Over time, a business will develop mechanisms to cope with these problems. For instance, new staff members are often taken on to help, but they will all need direction and management. A plethora of spreadsheets can often then get created, designed to help one person achieve one specific task. But these grow in complexity and keeping the information up-to-date across numerous spreadsheets takes time. Different versions are stored in different departments and on different PCs. The result? Mistakes happen because the information is out of date, because person ‘A’ doesn’t know that person ‘B’ is giving the customer a different story, and because hand-over from one person’s area of responsibility to another’s, can easily break down. In short, there is no single source of the truth. Customer information starts to feel “locked up” in the email inbox and resolving questions often means trawling through mountains of email history.

Being out of the office means that you’re out-of-touch with what’s going on “back at the ranch”. Keeping on top of anything means holding more and more meetings – and in order to make the meetings themselves productive, people are spending long periods “pulling together” information from various sources so that you can discuss things that are fundamentally basic, like: “how much business will we do this quarter?”

The biggest problem with all of this is that all of the “work” above is just work for work’s sake. It’s not selling, it’s not resolving customer problems, it’s not developing your product, identifying new markets or finding new customers. And it is most definitely not making the customer feel special and valued. It’s just sapping energy away from growing your business. Believe me; it does not have to be this way!

A better way

Taking a formal approach to CRM can help you to get your business focus back on to the customer. It does this in many ways:

1) It stores everything related to your customers in one central, well organised, place. Now that there is just one common copy of the customer’s name, address, contact details, marketing preferences, marketing history, enquiry, purchase and customer issue history you stand a much better chance of it being accurate and up to date. And it’s suddenly so much easier just to find information.

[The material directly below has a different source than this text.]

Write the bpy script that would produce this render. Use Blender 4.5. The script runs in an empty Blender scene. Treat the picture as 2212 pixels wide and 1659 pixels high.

2) It facilitates collaboration. Different members of your team can share and assign information. You can opt to “follow” key accounts or deals and stay up to date with what is happening on them. You can share key documents – such as the proposal or contract.

3) It enables end-to-end processes to be implemented and followed, aligning marketing, sales and customer service. The results of that marketing drive are fed to the sales team, who can maximise each and every opportunity, coordinating and collaborating on the best approach to each and every deal. Once the deal is done, you can prioritise and track fulfilment and service needs. Regular tasks can be automated, scheduled and assigned. Customer communication can be automated.

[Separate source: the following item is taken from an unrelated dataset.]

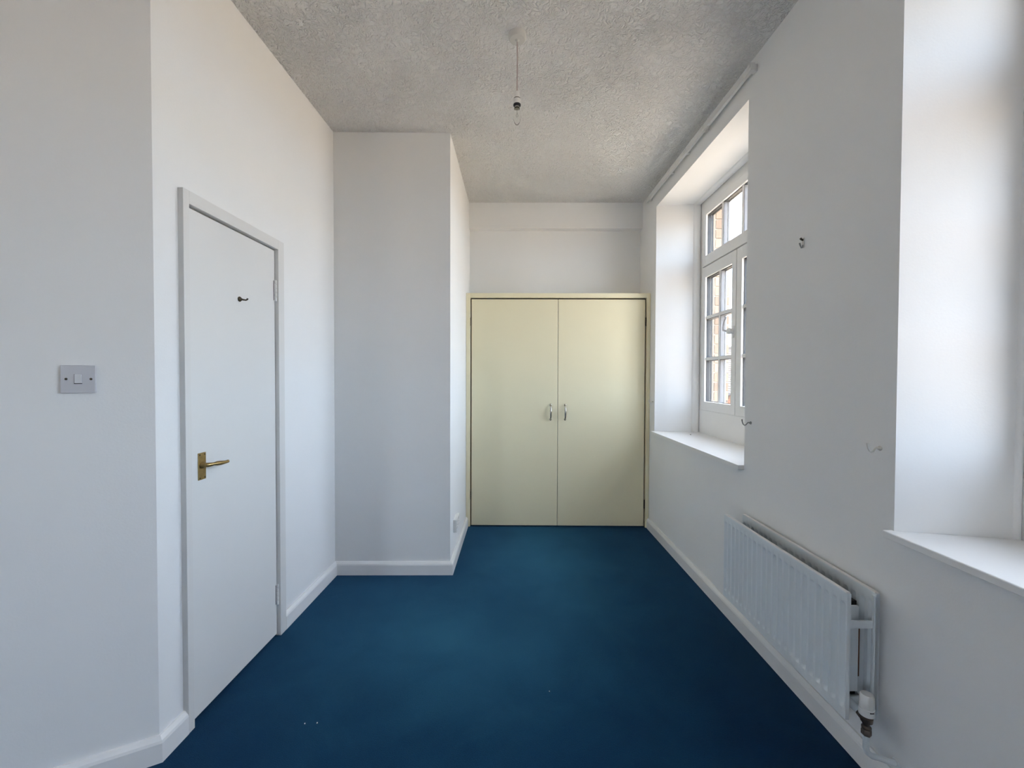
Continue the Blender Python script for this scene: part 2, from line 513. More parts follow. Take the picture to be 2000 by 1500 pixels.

4) It allows you to report, measure, track and forecast. You gain visibility into your customer base and valuable insight. You can identify customer traits, trends and cross-sell opportunity. Measure the value of the clients by sector or by product, see which marketing streams provide the greatest return and compare performance of different team members. Dashboard metrics pull the information together for you. Meetings are shorter, take less preparation and are more productive too.

5) And finally, CRM allows you to do all of the above, wherever you are – in the office, on the road, or even when working from home.

The bottom line

CRM might not solve every challenge your business faces. But it can make a real difference to your bottom line. So, what could your business look like if you implemented a sound CRM strategy? The Aberdeen Group conducted in-depth research into this area. They found that, without a doubt, CRM can produce dramatic results. Here’s a summary from their report:


Metric Do not use CRM Do use CRM Potential Improvement
Customer Retention 54% 62% 15%
Resolving customer issues in one call 20% 45% 125%
Sales Team delivering to Quota 40% 56% 40%
Individual Reps delivering to Quota 36% 51% 41%
Inbound contacts that result in a sale 15% 24% 60%
Cost per customer contact $16.50 $9.25 (44%)

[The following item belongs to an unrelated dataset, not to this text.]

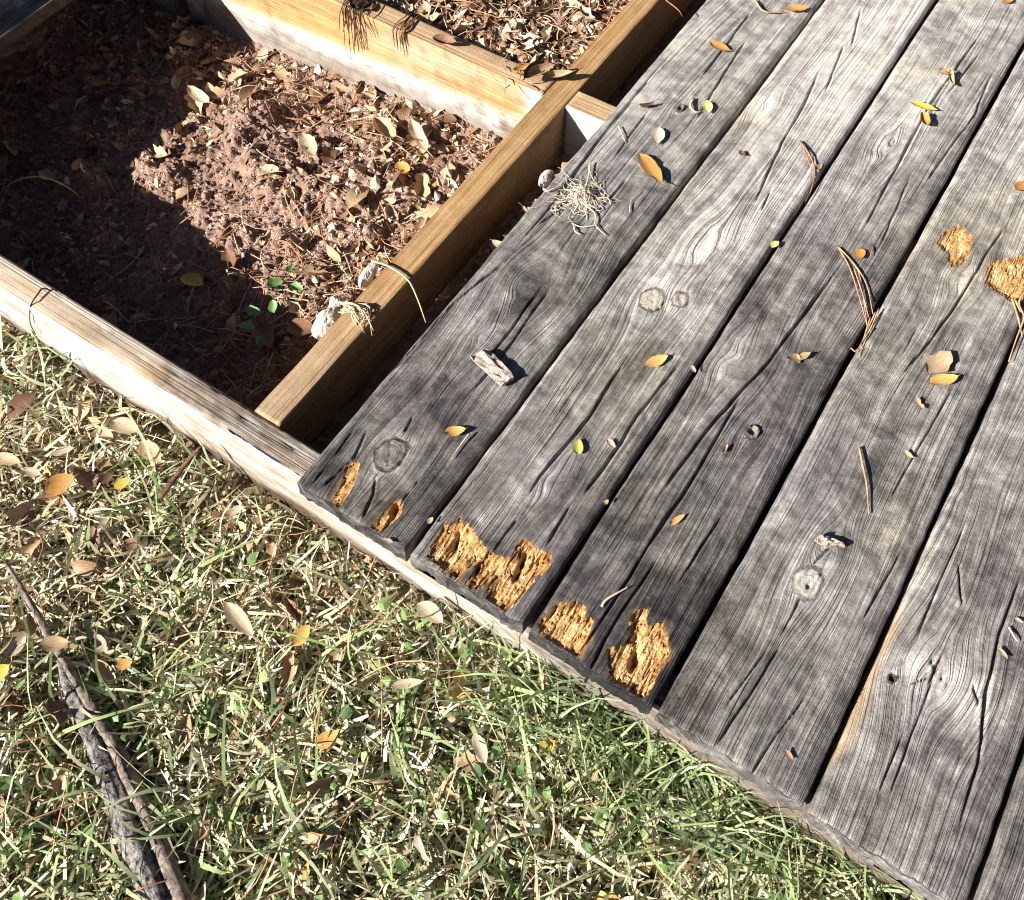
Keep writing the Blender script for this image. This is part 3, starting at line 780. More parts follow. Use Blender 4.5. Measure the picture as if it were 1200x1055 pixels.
GAPS = [0.0, 0.1455, 0.2885, 0.4303, 0.5835]
for i in range(4):
    board(i + 1, GAPS[i] + (0.0032 if i else 0.0), GAPS[i + 1] - 0.0032, label=LAB[i + 1], yend=(0, 0.001, 0.0, 0.0)[i])
board(5, 0.5867, 0.728, label=LAB[5], yend=-0.003)
board(6, 0.735, 0.878, fine=False)
board(7, 0.885, 1.028, fine=False)
for i in range(4):
    board(8 + i, -0.878 - 0.147 * (i + 1) + 0.006, -0.878 - 0.147 * i, fine=False)

# ------------------------------------------------------------------ loose litter: makers
def leaf_mesh(name, mat, wid=0.42, curl=0.3, cup=0.25, twist=0.0, stem=0.22, notch=0.0, seed=0):
    """a leaf one unit long along +x, lying near z = 0"""
    rg = np.random.default_rng(seed); nu, nvv = 9, 5
    u = np.linspace(0, 1, nu); vv = np.linspace(-1, 1, nvv)
    U, V = np.meshgrid(u, vv, indexing='ij')
    half = 0.5 * wid * np.sin(np.pi * np.clip(U, 0, 1) ** 0.85) ** 0.75 * (1 + 0.03 * np.sin(U * 9 + seed) + notch * np.sin(U * 14 + seed) * np.abs(V)) + 0.006
    ph = curl * (U - 0.5) * 1.8
    bx = np.where(abs(curl) > 1e-3, np.sin(ph) / (curl * 1.8 + 1e-9), U - 0.5)
    bz = np.where(abs(curl) > 1e-3, (1 - np.cos(ph)) / (curl * 1.8 + 1e-9), 0)
    tw = twist * (U - 0.5)
    y = half * V * np.cos(cup * np.abs(V)) ; z = half * np.abs(V) * np.sin(cup * 1.2) + 0.012 * rg.normal(size=U.shape) * np.abs(V)
    y, z = y * np.cos(tw) - z * np.sin(tw), y * np.sin(tw) + z * np.cos(tw)
    P = np.stack([bx, y + 0.03 * np.sin(U * 3 + seed), z + bz], -1).reshape(-1, 3)
    i = np.arange(nu - 1)[:, None] * nvv; j = np.arange(nvv - 1)[None]
    f = np.stack([i + j, i + nvv + j, i + nvv + j + 1, i + j + 1], -1).reshape(-1, 4)
    gr = np.stack([U, V, np.full(U.shape, seed * 1.3)], -1).reshape(-1, 3)
    end = P.reshape(nu, nvv, 3)[-1, nvv // 2]
    if stem > 0:
        sp = np.array([end + np.array([-0.02, 0, 0.004]), end + np.array([stem * 0.5, 0.02, 0.012]), end + np.array([stem, 0.05, 0.0])])
        tv, tq, tt = tube_data(smoothline(sp, 4), np.array([0.016, 0.012, 0.011, 0.012]), 3)
        f2 = tq + len(P); t2 = tt + len(P)
        gr = np.concatenate([gr, np.tile([[0.5, 0.0, 0.0]], (len(tv), 1))]); P = np.concatenate([P, tv])
        return mesh(name, P, [f, f2, t2], M[mat], None, True, {'grain': gr}, link=False)
    return mesh(name, P, f, M[mat], None, True, {'grain': gr}, link=False)

def put(me, name, loc, rot, size, label=None, cat='leaf', group=None):
    o = bpy.data.objects.new(name, me); COL.objects.link(o)
    o.location = loc; o.rotation_euler = rot
    o.scale = size if hasattr(size, '__len__') else (size,) * 3
    return tag(o, label, cat, group)

def leaf_between(p0, p1, mat, label, wid=0.42, z=0.003, lift=0.0, roll=0.0, curl=0.35, cup=0.3, stem=0.2, twist=0.0, fn=None, seed=0, name='fallen_leaf', group=None, cat='leaf', notch=0.0):
    """a leaf whose stalk end lies at picture point p1 and tip at p0, resting on the deck or on a ground function"""
    if fn is None: a, b = at(*p0, z), at(*p1, z)
    else: a, b = on(*p0, fn, 0.006), on(*p1, fn, 0.006)
    L = np.linalg.norm(b - a); h = math.atan2(b[1] - a[1], b[0] - a[0])
    pit = -math.asin(max(-1, min(1, (b[2] - a[2]) / L)))
    me = leaf_mesh('fallen_leaf', mat, wid, curl, cup, twist, stem, notch, seed)
    c = (a + b) / 2 + np.array([0, 0, lift])
    return put(me, name, c, (roll, pit, h), L, label, cat, group)

def strand(name, pts, r, mat, label, cat, group=None, parent=None, n=14, sides=5, taper=True):
    P = smoothline(pts, n)
    rr = r * (1 - 0.55 * np.linspace(0, 1, n) ** 2) if taper else np.full(n, r)
    v, q, t = tube_data(P, rr, sides)
    o = mesh(name, v, [q, t], M[mat], parent)
    return tag(o, label, cat, group)

def dz(pts, zs):
    """picture points at given heights"""
    return np.array([at(p[0], p[1], z) for p, z in zip(pts, zs)])

# ------------------------------------------------------------------ things lying on the deck boards
leaf_between((747, 184), (776, 217), 'orange', 'large orange leaf lying on the first board below the small white leaf', 0.40, seed=1, curl=0.25, cup=0.25, stem=0.12, lift=0.002)
leaf_between((771, 151), (770, 171), 'pale', 'small white leaf on the first board above the large orange leaf', 0.62, seed=2, curl=0.4, stem=0.08)
leaf_between((831, 51), (856, 61), 'orange', 'yellow orange diamond leaf near the top of the first board', 0.50, seed=3, stem=0.28)
leaf_between((948, 13), (914, 13), 'orange', 'narrow golden leaf over the gap at the top of the deck', 0.30, seed=4, stem=0.05, curl=0.4, lift=0.002)
strand('leaf_stalk', dz([(885, 0), (893, 12), (905, 15), (918, 13)], [.004, .006, .005, .005]), 0.0016, 'needle_tan', 'curved tan leaf stalk beside the narrow golden leaf at the top', 'stalk')
strand('leaf_stalk', dz([(813, 116), (809, 124), (814, 131), (822, 131)], [.003, .006, .005, .003]), 0.0020, 'stalk', 'short curled cream stalk beside the yellow green scrap', 'stalk')
leaf_between((828, 119), (829, 134), 'ygreen', 'square yellow green leaf scrap next to the curled cream stalk', 0.6, seed=5, stem=0)
leaf_between((1065, 121), (1097, 131), 'yellow', 'clear yellow leaf on the third board above the curled tan leaf', 0.36, seed=6, stem=0.04)
leaf_between((1078, 134), (1086, 153), 'orange', 'small curled tan leaf just below the clear yellow leaf', 0.55, seed=7, curl=1.2, cup=0.7, stem=0.05)
leaf_between((1097, 87), (1120, 88), 'tan', 'crumpled tan leaf across the crack of the third board', 0.6, seed=8, curl=1.0, cup=0.9, twist=0.8, stem=0.2)
leaf_between((1112, 84), (1117, 105), 'tan', 'thin rolled tan leaf hanging off the crumpled leaf on the third board', 0.3, seed=9, curl=0.9, cup=0.9, stem=0)
leaf_between((755, 429), (783, 418), 'orange', 'golden oval leaf below the pale knot of the second board', 0.44, seed=10, stem=0.04)
leaf_between((519, 508), (547, 505), 'orange', 'orange brown leaf on the first board near the ringed knot', 0.5, seed=11, curl=0.7, stem=0.1)
strand('dry_fibre', dz([(550, 508), (541, 520), (528, 538)], [.004, .003, .003]), 0.0009, 'stalk', 'thin pale stem trailing from the orange brown leaf', 'fibre')
leaf_between((676, 534), (679, 515), 'ygreen', 'small yellow green leaf with dark stalk on the second board', 0.62, seed=12, stem=0.15)
leaf_between((711, 516), (721, 526), 'pale', 'tiny cream leaf scrap right of the small yellow green leaf', 0.55, seed=13, stem=0, curl=0.6)
leaf_between((1088, 452), (1121, 442), 'orange', 'bright orange leaf with black stalk on the fourth board', 0.44, seed=14, stem=0.14, lift=0.001)
leaf_between((1085, 440), (1112, 413), 'tan', 'torn tan leaf tucked above the bright orange leaf', 0.55, seed=15, curl=0.4, stem=0, notch=0.15)
leaf_between((920, 422), (950, 416), 'tan', 'winged tan leaf scrap on the third board', 0.34, seed=16, curl=0.7, stem=0.05, notch=0.3)
leaf_between((934, 415), (934, 428), 'tan', 'stubby tan scrap under the winged leaf scrap', 0.5, seed=17, curl=0.7, stem=0)
leaf_between((784, 616), (803, 604), 'orange', 'reddish wood splinter on the third board above the rot', 0.3, seed=18, curl=0.3, stem=0, name='wood_splinter', cat='splinter')
leaf_between((809, 429), (815, 438), 'pale', 'white scrap at the edge of the gap beside the second board', 0.5, seed=19, curl=0.8, stem=0)
leaf_between((903, 291), (912, 283), 'ygreen', 'pale green scrap at the edge of the gap beside the third board', 0.6, seed=20, stem=0)
leaf_between((846, 533), (852, 521), 'tan', 'tiny curled scrap below the small dark knot hole', 0.4, seed=21, curl=1.0, cup=0.9, stem=0)
leaf_between((1058, 529), (1070, 538), 'pale', 'pale folded scrap in the middle of the fourth board', 0.6, seed=22, curl=0.8, stem=0)
leaf_between((1072, 466), (1082, 482), 'pale', 'pale chewed scrap below the bright orange leaf', 0.4, seed=23, curl=0.7, stem=0, notch=0.3)
leaf_between((1000, 302), (1014, 295), 'orange', 'small tan square leaf under the pine needles', 0.75, seed=24, stem=0.1)
leaf_between((919, 879), (929, 893), 'tan', 'small brown scrap near the end of the fourth board', 0.5, seed=25, curl=0.9, stem=0)
leaf_between((1168, 760), (1181, 773), 'pale', 'cream seed scrap beside the split of the fifth board', 0.45, seed=26, curl=0.6, stem=0)
leaf_between((1188, 725), (1199, 730), 'pale', 'little white scrap above the cream seed scrap', 0.5, seed=27, stem=0)
leaf_between((956, 200), (962, 192), 'tan', 'tiny brown scrap at the edge of the second board', 0.5, seed=28, stem=0)
leaf_between((866, 177), (873, 184), 'brown', 'tiny dark brown scrap on the second board below the pale patch', 0.6, seed=29, curl=1.0, stem=0)
leaf_between((500, 614), (508, 607), 'pale', 'tiny white scrap in the gap left of the widest rot', 0.6, seed=30, curl=.5, stem=0)
leaf_between((448, 632), (461, 637), 'pale', 'white sliver on the end edge of the first board', 0.35, seed=31, curl=.3, stem=0)
leaf_between((1176, 4), (1187, 0), 'orange', 'golden leaf scrap at the very top of the deck', 0.6, seed=32, stem=0)
leaf_between((1190, 225), (1202, 213), 'orange', 'orange leaf scrap at the far right of the deck above the rot', 0.6, seed=33, stem=0)
leaf_between((706, 592), (713, 586), 'tan', 'tan crumb at the gap beside the second board', 0.6, seed=34, stem=0, curl=.9)

# curled dark scrap near the small knot hole, and thin curled fibres
leaf_between((746, 128), (768, 123), 'brown', 'dark shrivelled scrap beside the small knot hole', 0.4, seed=35, curl=1.3, cup=1.2, twist=1.2, stem=0.3)
strand('pine_needle', dz([(937, 165), (948, 180), (955, 200), (951, 222), (944, 236)], [.003, .006, .005, .004, .003]), 0.0011, 'needle', 'curved brown needle, outer of a pair crossing the gap of the second board', 'pine needle')
strand('pine_needle', dz([(941, 170), (946, 185), (951, 200), (949, 215)], [.003, .005, .005, .003]), 0.0009, 'needle', 'curved brown needle, inner of a pair crossing the gap of the second board', 'pine needle')
strand('pine_needle', dz([(1007, 524), (1011, 545), (1016, 570), (1018, 602)], [.003, .005, .004, .003]), 0.0013, 'needle_tan', 'single straight tan needle on the fourth board above its knot', 'pine needle')
strand('twig', dz([(705, 711), (712, 702), (738, 687)], [.003, .004, .004]), 0.0016, 'stalk', 'short pale twig between the two rotted pockets of the third board', 'twig')
strand('dry_fibre', dz([(738, 248), (740, 235), (752, 224)], [.003, .004, .003]), 0.0008, 'root', 'thin curved fibre under the large orange leaf', 'fibre')
strand('dry_fibre', dz([(725, 148), (730, 160), (733, 167)], [.003, .004, .003]), 0.0008, 'root', 'thin curved fibre on the first board left of the white leaf', 'fibre')
strand('dry_fibre', dz([(1182, 735), (1190, 748), (1193, 752)], [.003, .004, .003]), 0.0010, 'root', 'short white fibre at the split of the fifth board', 'fibre')
strand('dry_fibre', dz([(780, 0), (795, 12), (800, 20)], [.01, .02, .01]), 0.0010, 'needle', 'reddish fibre hanging over the dark gap at the top', 'fibre')

# bundle of pine needles lying across the third board into the gap
t = empty('needle_bundle', 'bundle of long tan pine needles reaching into the gap of the third board', 'pine needles', at(1010, 350, 0.0))
def kid(root, pts, r, mat, name='needle', **kw):
    P = np.asarray(pts) - np.array(root.location)
    o = strand(name, P, r, mat, None, None, None, root, **kw)
    return o
for pts in ([(982, 290), (995, 312), (1006, 345), (1017, 385)], [(983, 290), (998, 306), (1008, 325), (1016, 380)], [(984, 291), (1003, 312), (1016, 335), (1023, 368)], [(1001, 315), (1011, 345), (1018, 372)],
            [(1023, 290), (1020, 300)], [(1030, 362), (1018, 390), (1003, 412)], [(1026, 366), (1016, 388), (1008, 405)], [(1020, 372), (1013, 395), (1007, 418)], [(1024, 385), (1016, 392), (1006, 409)],
            [(1003, 411), (1012, 409)], [(997, 408), (1003, 413)]):
    kid(t, dz(pts, [0.002 + 0.003 * random.random() for _ in pts]), 0.0009, 'needle_tan')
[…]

Source: Making the most of your CRM: How Best in Class Sales Teams Maximize Revenue and Customer Experience.

As you can see, in every single metric, the companies that use CRM do considerably better than those companies that did not. On average, customer retention was increased, sales were increased, forecasting was more accurate and the cost of servicing customers was reduced.

The evidence for the benefits for CRM are clear. So now is the time to ask yourself:

  • What would a 60% increase in the number of calls that convert to a sales look like on your bottom line?
  • What would happen to customer satisfaction if you could resolve 125% more customer service calls first time?

The answer to the above questions is ‘fantastic’.

But, most importantly, with CRM you would be free to focus again on valuing the relationship you have with your customers and, in turn, having your customers place more value on you and your business too. Can you afford to delay any longer?